I’m chickening out of providing a forecast for mortgage rates next week. Too much depends on major economic reports over the next seven days.

How your mortgage interest rate is determined

A bond market generally determines mortgage and refinance rates. It’s the one where trading in mortgage-backed securities takes place.

And that’s highly dependent on the economy. So mortgage rates tend to be high when things are going well and low when the economy’s in trouble. But inflation rates can undermine those tendencies.

Your part

But you play a big part in determining your own mortgage rate in five ways. And you can affect it significantly by:

  1. Shopping around for your best mortgage rate — They vary widely from lender to lender
  2. Boosting your credit score — Even a small bump can make a big difference to your rate and payments
  3. Saving the biggest down payment you can — Lenders like you to have real skin in this game
  4. Keeping your other borrowing modest — The lower your other monthly commitments, the bigger the mortgage you can afford
  5. Choosing your mortgage carefully — Are you better off with a conventional, conforming, FHA, VA, USDA, jumbo or another loan?

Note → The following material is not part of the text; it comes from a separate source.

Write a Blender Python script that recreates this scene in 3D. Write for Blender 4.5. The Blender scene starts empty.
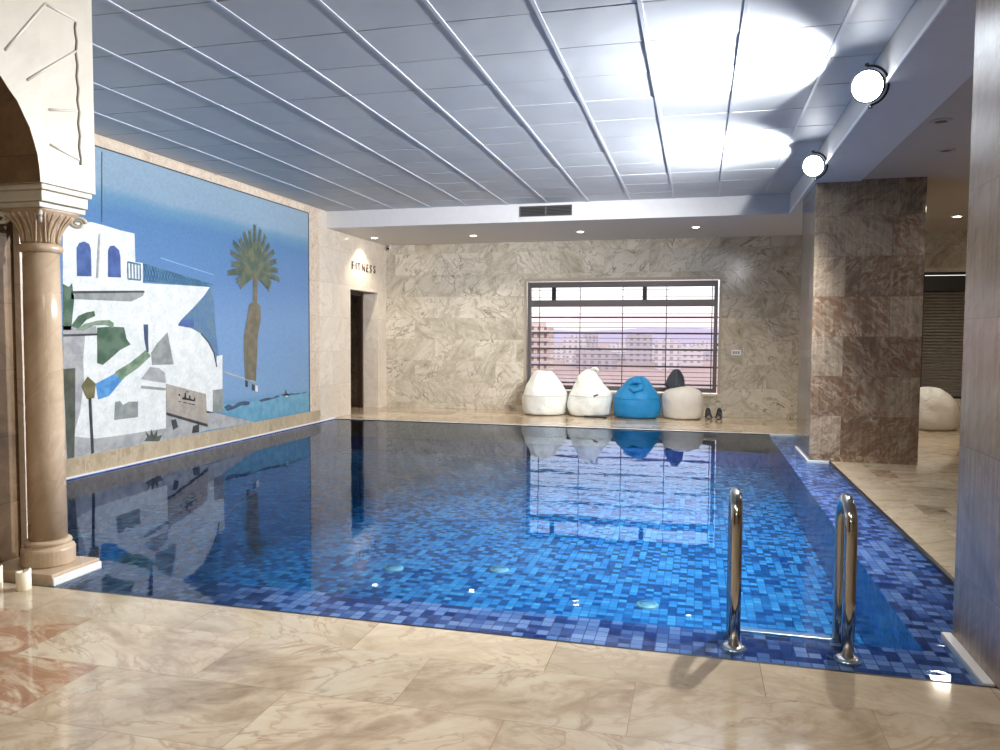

Time spent getting these ducks in a row can see you winning lower rates.

Remember, they’re not just a mortgage rate

Be sure to count all your forthcoming homeownership costs when you’re working out how big a mortgage you can afford. So, focus on something called you “PITI.” That stands for:

  • Principal — Pays down the amount you borrowed
  • Interest — The price of borrowing
  • Taxes — Specifically property taxes
  • Insurance — Specifically homeowners insurance

Our mortgage calculator can help with these.

Depending on your type of mortgage and the size of your down payment, you may have to pay mortgage insurance, too. And that can easily run into three figures every month.

But there are other potential costs. So, you’ll have to pay homeowners association dues if you choose to live somewhere with an HOA. And, wherever you live, you should expect repairs and maintenance costs. There’s no landlord to call when things go wrong!

Finally, you’ll find it hard to forget closing costs. You can see those reflected in the annual percentage rate (APR) that lenders will quote you. Because that effectively spreads them out over your loan’s term, making that rate higher than your straight mortgage rate.

But you may be able to get help with those closing costs and your down payment, especially if you’re a first-time buyer. Read:

Down payment assistance programs in every state for 2023

Mortgage rate methodology

The Mortgage Reports receives rates based on selected criteria from multiple lending partners each day. We arrive at an average rate and APR for each loan type to display in our chart. Because we average an array of rates, it gives you a better idea of what you might find in the marketplace. Furthermore, we average rates for the same loan types. For example, FHA fixed with FHA fixed. The result is a good snapshot of daily rates and how they change over time.